LA PROPOSITION INCIDENTE, UNE FORME PRIVILÉGIÉE DE L’HÉTÉROGÉNÉITÉ ÉNONCIATIVE


L’analyse d’un texte en français rend compte de constructions dites « incidentes » ou « parenthétiques ». En voici quelques exemples :

(1) Didier, chose étonnante, a été nommé directeur.
(2) Malheureusement,  il a dû renoncer à son poste.
(3) Elle a eu, hélas ! trop d’inconvénients dans sa vie.
(4) Cet article, à mon avis, manque de clarté.
(5) Il est sot et qui pis est méchant. (Acad.)
(6) Cet entretien durera, on le sait, pendant des heures.
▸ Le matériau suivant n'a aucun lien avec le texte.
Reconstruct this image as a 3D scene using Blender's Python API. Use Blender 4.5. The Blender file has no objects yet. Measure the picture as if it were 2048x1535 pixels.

De l’observation de ces exemples se dégage ce qui constitue le traitement traditionnel de ce tour: en premier lieu, il semble que les constituants soulignés sont extérieurs à la phrase où ils apparaissent. Ces constituants hors-phrase sont appelés des constituants incidents et la phrase où ils sont placés, phrase hôte ou matrice (Marandin, 1998). En deuxième lieu, il est évident qu’il ne s’agit  pas d’un type de constituant particulier : n’importe quelle partie du discours et même une proposition peuvent constituer cette construction : SN (1), adverbe (2), mot-phrase (3), SP (4) proposition relative figée (5), phrase ou sous-phrase (6).
Vu que l’incidence est un phénomène très complexe et que dans la tradition linguistique il existe déjà des travaux consacrés aux incidents adverbiaux (prédicatifs, modaux et énonciatifs), nominaux et propositionnels (Marandin, 1998), notre travail portera exclusivement sur la proposition incidente.
Étant donné que l’approche syntaxique traditionnelle de la proposition incidente ne suffit pas à en rendre compte avec succès, notre hypothèse est qu’elle devrait être revue et améliorée grâce à une description sémantique, pragmatique et prosodique, à une redéfinition de la notion d’insertion et aux apports de la théorie de la polyphonie énonciative (Ducrot, 1980) et de celle de l’hétérogénéité (Authier-Revuz, 1984) .
Le présent travail vise à proposer une didactique plus efficace de la question par une remise en cause de son autonomie, par la postulation de l’insertion comme mode particulier de composition de la phrase complexe afin d’éviter les erreurs de repérage dans des textes écrits et oraux et par son traitement selon les perspectives de la polyphonie et de l’hétérogénéité.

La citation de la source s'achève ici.